Moms Stay at Home

Moms Stay at Home

Local organizations target moms who stop working full-time in order to care for offspring.

When Martha Allen Godin had her son David, she found it hard to juggle her duties as a new mother and a lawyer. So, at the end of the year, she decided to quit her job and become a stay-at-home, full-time mom.

"It was a real struggle," said the Oakton resident. "I realized I can always go back to work."

Godin is one of many area mothers who forego working full-time in order to care for their offspring. She is also one of many area moms who belongs to Mothers First, a social organization that started in Falls Church 14 years ago to help professional women adjust to motherhood and staying at home full-time.

Another local organization, the Fairfax-based Family and Home Network, focuses on family and work-force policy concerns. Originally founded in 1984 as Mothers at Home, it changed to the Family and Home Network in the spring of 2002 in order to advocate for both mothers and fathers.

Both reach out to the 45 percent of mothers with children under 12 months old who stay at home full-time, according to Census data.

"One thing that was surprising to me was the number of mothers staying at home who are not in the traditional housewife mold," said McLean author Julie Shields, who wrote "The Mommy Trap," a book on sharing parental responsibilities. Shields had interviewed many local families for her research, including those who belonged to Mothers First. "People are coming up with their own arrangements."

MOTHERS FIRST began 14 years ago as a chapter of Female, a national mothers’ support group. The chapter decided to break away from the national organization in order to concentrate on more local efforts and become an all-volunteer nonprofit. They created their own charter and hosted monthly social events and discussions on parenting, in addition to forming weekly support group meetings.

The current membership stands at around 200, with its members belonging to one of 16 to 17 area support groups. Topics discussed at the weekly support groups and the monthly lectures include feeding, discipline, traveling with children and college financial planning. They also talk about creating wills and working with their husbands.

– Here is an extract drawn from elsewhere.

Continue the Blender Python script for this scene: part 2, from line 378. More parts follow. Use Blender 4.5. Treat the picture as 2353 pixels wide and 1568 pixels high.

"It’s very interesting to meet new people and get in touch with older moms," said Vienna resident Veronique Viola, who heads the Vienna/McLean group.

Godin became part of the group when she found that she needed a social network of similar moms who had made the same decisions she made. She found out about Mothers First while taking a yoga class.

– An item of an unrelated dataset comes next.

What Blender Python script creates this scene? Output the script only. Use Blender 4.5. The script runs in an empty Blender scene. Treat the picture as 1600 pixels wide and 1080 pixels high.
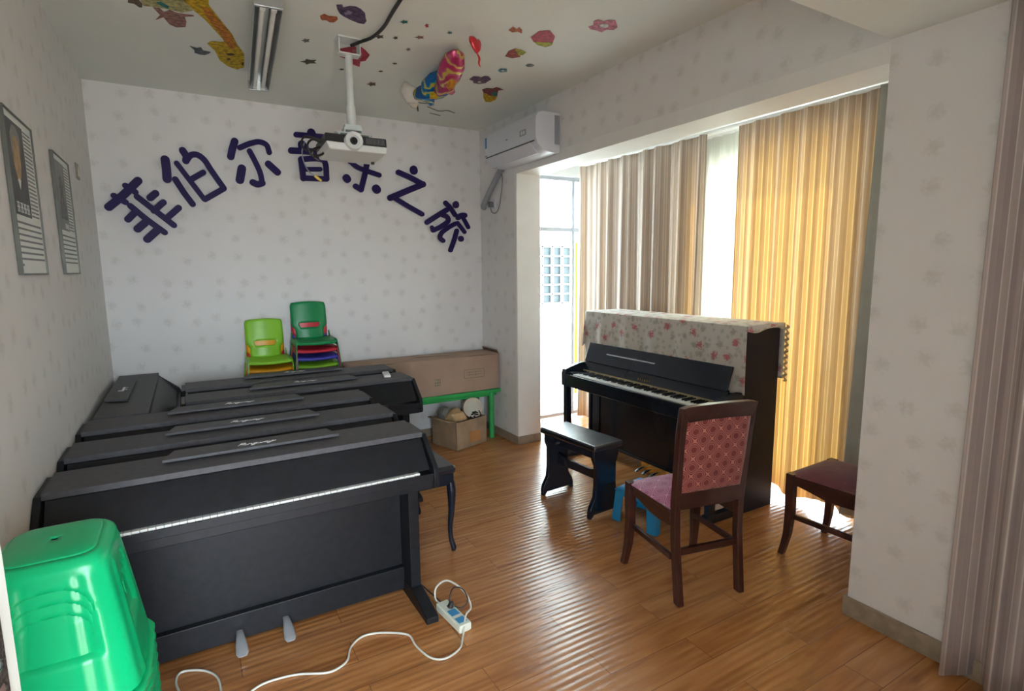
import bpy, bmesh, math, random
from mathutils import Vector, Matrix, Euler
R = math.radians
random.seed(7)
S = bpy.context.scene
COL = S.collection

# ------------------------------------------------------------------ camera
cam_d = bpy.data.cameras.new('camera'); cam = bpy.data.objects.new('camera', cam_d); COL.objects.link(cam)
cam_d.sensor_fit = 'HORIZONTAL'; cam_d.sensor_width = 36.0; cam_d.lens = 864.587/1600*36.0
cam_d.clip_start = 0.02
_rt = Vector((0.86230405, -0.50630787, -0.00916894)); _up = Vector((0.07695353, 0.11312213, 0.99059656)); _fw = Vector((0.50050963, 0.854901, -0.13650785))
m3 = Matrix((_rt, _up, -_fw)).transposed()
cam.matrix_world = Matrix.Translation((0.4859, -4.7240, 1.5393)) @ m3.to_4x4()
S.camera = cam
# ------------------------------------------------------------------ world, sun, exposure
S.view_settings.view_transform = 'Standard'; S.view_settings.look = 'None'
S.view_settings.gamma = 1.0; S.view_settings.exposure = 0.20
try: S.view_settings.use_curve_mapping = False
except Exception: pass
S.cycles.max_bounces = 10; S.cycles.diffuse_bounces = 6; S.cycles.glossy_bounces = 4; S.cycles.transmission_bounces = 6; S.cycles.transparent_max_bounces = 12
S.cycles.sample_clamp_indirect = 8.0
S.cycles.caustics_reflective = False; S.cycles.caustics_refractive = False
w = bpy.data.worlds.new('daylight'); S.world = w; w.use_nodes = True
nt = w.node_tree; bg = nt.nodes['Background']
tc = nt.nodes.new('ShaderNodeTexCoord'); sx = nt.nodes.new('ShaderNodeSeparateXYZ'); rp = nt.nodes.new('ShaderNodeValToRGB')
nt.links.new(tc.outputs['Generated'], sx.inputs[0]); nt.links.new(sx.outputs['Z'], rp.inputs[0]); nt.links.new(rp.outputs[0], bg.inputs[0])
rp.color_ramp.elements[0].position = 0.0; rp.color_ramp.elements[0].color = (0.56, 0.60, 0.62, 1)
rp.color_ramp.elements[1].position = 0.03; rp.color_ramp.elements[1].color = (0.78, 0.89, 1.0, 1)
bg.inputs[1].default_value = 22.5
sun_d = bpy.data.lights.new('sun', 'SUN'); sun = bpy.data.objects.new('sun', sun_d); COL.objects.link(sun)
sun_d.energy = 14.0; sun_d.angle = R(1.0); sun_d.color = (1.0, 0.94, 0.84)
sun.rotation_euler = Vector((0.72, -0.24, 0.80)).to_track_quat('Z', 'Y').to_euler()
def portal(name, loc, rot, sx_, sy_):
    d = bpy.data.lights.new(name, 'AREA'); o = bpy.data.objects.new(name, d); COL.objects.link(o)
    d.shape = 'RECTANGLE'; d.size = sx_; d.size_y = sy_; o.location = loc; o.rotation_euler = rot
    d.cycles.is_portal = True
portal('portal_end_window', (3.60, -0.10, 1.22), (R(-90), 0, 0), 0.88, 2.34)
portal('portal_side_window', (4.09, -2.33, 1.21), (0, R(90), 0), 2.34, 1.20)
portal('portal_doorway', (0.56, -4.97, 1.06), (R(90), 0, 0), 0.98, 2.12)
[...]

"You need to go out and see other women and say, you changed 16 diapers too," Godin said.

Another member, Fairfax resident Diane Sekelsky, agreed. Sekelsky, who worked as a nurse, found that the meetings helped her parenting skills.

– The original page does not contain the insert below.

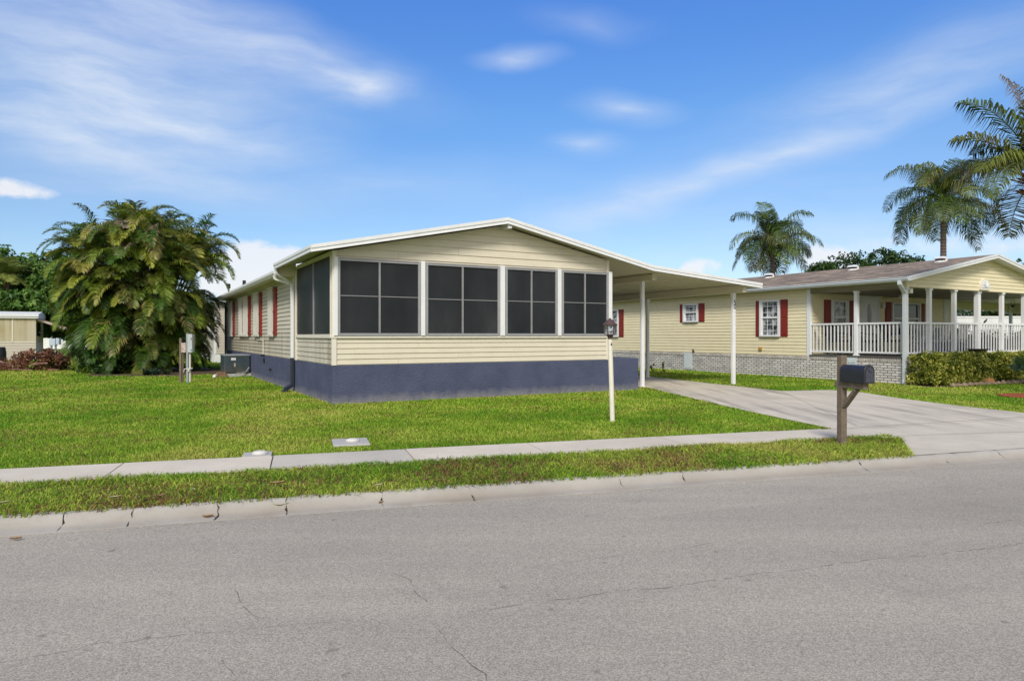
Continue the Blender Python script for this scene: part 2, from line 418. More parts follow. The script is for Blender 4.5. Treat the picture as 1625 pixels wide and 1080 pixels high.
# ------------------------------------------------------------------ the setting
DRIVE_L = [toS(G(1322,680.5)), toS(G(1185,652)), toS(G(1094,630.5)), toS(L(8.35,.35)), toS(L(7.9,3.5)), toS(L(7.1,9.5))]
def driveway_poly():
    sx_ = s_of(1345,7.6)-.03
    left = [G(1449.5,722.5), G(1430,695), S(sx_,7.34), S(sx_,8.10), G(1322,680.5), G(1185,652), G(1094,630.5), L(8.30,.30), L(7.2,3.2), L(7.1,10.0)]
    right = [L(11.55,10.0), L(11.55,4.0), G(1163,612), G(1240,620.3), G(1316,618.5), G(1358,621), G(1422,631), G(1520,643.5), G(1625,655), S(16.2,9.2), S(14.3,6.07)]
    return [Vector((p.x, p.y, .004)) for p in left+right]
DP = driveway_poly()
def flat(name, polys, mats, z=None):
    mb = MB()
    for i, p in enumerate(polys): mb.add(p, [tuple(range(len(p)))], 0)
    return build(mb, name, mats)
# ground: one sheet beyond the kerb, one behind the street
def grid_sheet(mb, s0, s1, n0, n1, z, ds, dn, mi=0):
    ns = max(1, int((s1-s0)/ds)); nn = max(1, int((n1-n0)/dn))
    vs = [S(s0+(s1-s0)*i/ns, n0+(n1-n0)*j/nn, z) for j in range(nn+1) for i in range(ns+1)]
    fs = [(j*(ns+1)+i, j*(ns+1)+i+1, (j+1)*(ns+1)+i+1, (j+1)*(ns+1)+i) for j in range(nn) for i in range(ns)]
    mb.add(vs, fs, mi)
mb = MB(); grid_sheet(mb, -500, 500, 6.02, 700, -.014, 100, 100); grid_sheet(mb, -500, 500, -300, -3.2, -.02, 100, 100)
tag(build(mb, 'ground', GROUND), None, None, kind='structure')
# street with its cracks (thin strips lying 2 mm proud)
mb = MB(); grid_sheet(mb, -300, 300, -3.2, 5.85, -.1, 30, 3)
def crack(pts, w, jit):
    P = []
    for a, b in zip(pts[:-1], pts[1:]):
        a, b = Vector(a), Vector(b); k = max(2, int((b-a).length/.05))
        for i in range(k): P.append(a+(b-a)*i/k)
    P.append(Vector(pts[-1])); off = 0; last = None
    for i, p in enumerate(P):
        d = (P[min(i+1, len(P)-1)]-P[max(i-1, 0)]).normalized(); nn = Vector((-d.y, d.x, 0))
        off = off*.75+random.gauss(0, jit); ww = w*random.uniform(.15, .8)
        c = p+nn*off; q = (c-nn*ww/2, c+nn*ww/2)
        if last and random.random() < .76: mb.add([(last[0].x,last[0].y,-.098),(last[1].x,last[1].y,-.098),(q[1].x,q[1].y,-.098),(q[0].x,q[0].y,-.098)], [(0,1,2,3)], 1)
        last = q
g = lambda x, y: G(x, y, -.1)
for pts, w, j in [([g(760,969), g(1003,936), g(1180,912), g(1460,881), g(1625,862)], .006, .010),
                  ([g(830,901), g(892,892), g(1060,874), g(1114,864), g(1140,861)], .005, .008),
                  ([g(625,911), g(643,917), g(665,947), g(672,955)], .007, .010),
                  ([g(690,985), g(712,1015), g(748,1055), g(775,1079)], .007, .012),
                  ([g(372,936), g(384,962), g(408,985)], .006, .010), ([g(355,1046), g(372,1074)], .005, .01),
                  ([g(0,1052), g(140,1024), g(330,1001), g(560,985)], .004, .010),
                  ([g(250,942), g(300,930), g(420,905)], .004, .010),
                  ([g(1555,832), g(1600,826), g(1660,822)], .006, .008), ([g(1280,775), g(1300,782), g(1330,800)], .005, .008)]:
    crack(pts, w, j)
CRACK = pm('crack_tar', (.12,.11,.10), .95, .3, 30)
PATCH = MATS['asphalt'].copy(); PATCH.name = 'darker_asphalt'
tag(build(mb, 'street', [ASPH, CRACK]), None, None, kind='structure')
# sidewalk slabs with open joints, over a dark bed
SW0, SW1 = 7.32, 8.12
jo = [-60, -40, -20, -11, s_of(180,7.7), s_of(431,7.7), s_of(651,7.7), s_of(858,7.6), s_of(1075,7.6), s_of(1262,7.6), s_of(1345,7.6)]
mb = MB()
for i in range(len(jo)-1):
    a, b = jo[i]+.007, jo[i+1]-.007; dz = random.uniform(-.003, .003)
    mi = 1 if i == 5 else 0
    if i == len(jo)-2: b += .007
    mb.hexa([S(a,SW0,-.05), S(b,SW0,-.05), S(b,SW1,-.05), S(a,SW1,-.05), S(a,SW0,.010+dz), S(b,SW0,.010+dz), S(b,SW1,.010+dz), S(a,SW1,.010+dz)], mi)
mb.add([S(-60,SW0-.02,-.006), S(jo[-1],SW0-.02,-.006), S(jo[-1],SW1+.02,-.006), S(-60,SW1+.02,-.006)], [(0,1,2,3)], 2)
tag(build(mb, 'sidewalk', [CONC, CONC2, JOINT]), None, None, kind='structure')
# driveway sheet + joint lines
mb = MB(); mb.add(DP, [tuple(range(len(DP)))])
def jline(a, b, w=.012, z=.0075, mi=1):
    a, b = Vector(a), Vector(b); d = (b-a).normalized(); nn = Vector((-d.y, d.x, 0))*w/2
    mb.add([(p.x, p.y, z) for p in (a-nn, b-nn, b+nn, a+nn)], [(0,1,2,3)], mi)
jline(G(1322,681), G(1625,662)); jline(G(1346,682), G(1630,664.5), .006)
jline(S(s_of(1345,7.32),7.34), G(1650,684.5), .009)
jline(G(1120,636.5), G(1300,641), .010); jline(L(8.5,1.2), L(11.4,1.2), .010); jline(L(7.3,6.2), L(11.4,6.2), .010)
jline(G(1240,621), G(1360,676), .006)
tag(build(mb, 'driveway', [DRIVE, JOINT]), None, None, kind='structure')
# kerb in cast lengths
ks = [-120, -60, -25, -12, s_of(100,5.95), s_of(208,5.95), s_of(345,5.95), s_of(455,5.95), s_of(606,5.95), s_of(748,5.95), s_of(985,5.95), s_of(1085,5.95), s_of(1368,5.95), s_of(1500,5.95), s_of(1590,5.95), 18, 30, 60, 120]
prof = [(6.10,-.2),(6.10,-.006),(6.05,.0),(6.02,-.008),(5.975,-.035),(5.945,-.062),(5.92,-.078),(5.885,-.088),(5.82,-.096),(5.80,-.2)]
mb = MB()
for i in range(len(ks)-1):
    a, b = ks[i]+.0035, ks[i+1]-.0035
    near = -12 < a < 18
    m = max(2, min(60, int((b-a)/.10))) if near else 2
    sag = [0]*(m+1); vs = []
    brk_a = .05 if i in (4, 5, 8, 11) else .015; brk_b = .06 if i in (3, 6, 7, 10) else .015
    skew = random.uniform(-.05, .05)
    for j in range(m+1):
        s = a+(b-a)*j/m
        for q, (n, z) in enumerate(prof):
            jit = random.gauss(0, .003) if near and 1 <= q <= 6 else 0
            da = brk_a*max(0, 1-(s-a)/.35)**2; db = brk_b*max(0, 1-(b-s)/.35)**2
            nn = n-(da+db)*(1 if q < 4 else .2)*.8 if q < 5 else n
            e = skew*(6-n) if j in (0, m) else 0
            vs.append(S(s+e+(random.gauss(0, .008) if near and j in (0, m) else 0), nn, z+jit-(.03*(da+db) if 1 <= q <= 4 else 0)))
    K = len(prof)
    fs = [(j*K+q, j*K+q+1, (j+1)*K+q+1, (j+1)*K+q) for j in range(m) for q in range(K-1)]
    fs += [tuple(range(K-1, -1, -1)), tuple(m*K+q for q in range(K))]
    mb.add(vs, fs, 0)
mb.add([S(-120,5.82,-.118), S(120,5.82,-.118), S(120,5.93,-.100), S(-120,5.93,-.100), S(120,6.07,-.045), S(-120,6.07,-.045)], [(0,1,2,3),(3,2,4,5)], 1)
tag(build(mb, 'kerb', [KERBM, JOINT], smooth=True), None, None, kind='structure')
# pale path crossing the far lawn
mb = MB(); mb.add([Vector((-60,47.6,.006)), Vector((-14,50.5,.006)), Vector((-14,51.6,.006)), Vector((-60,48.7,.006))], [(0,1,2,3)])
tag(build(mb, 'path', CONC), None, None, kind='structure')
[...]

"Sometimes I look at them as my co-workers," Sekelsky said.

Although the support groups help the mothers, they also encourage moms to bring their children to the meetings. At the meetings, the older children help take care of the younger ones. Moms also meet each other at the local playground.

The children "like to see the same kids over again," Godin said.

While Mothers First concentrates on the social aspect of stay-at-home moms, the Family and Home Network, another nonprofit, advocates for them. They publish Welcome Home, a monthly national magazine whose features include parenting tips and stories, as well as policy updates.

Although some Mothers First moms transition back to work after staying at home for several years, others do not. Either way, the turnover in membership benefits new mothers who are just starting to adjust.

"We become more of a mentor to the new moms," Sekelsky said.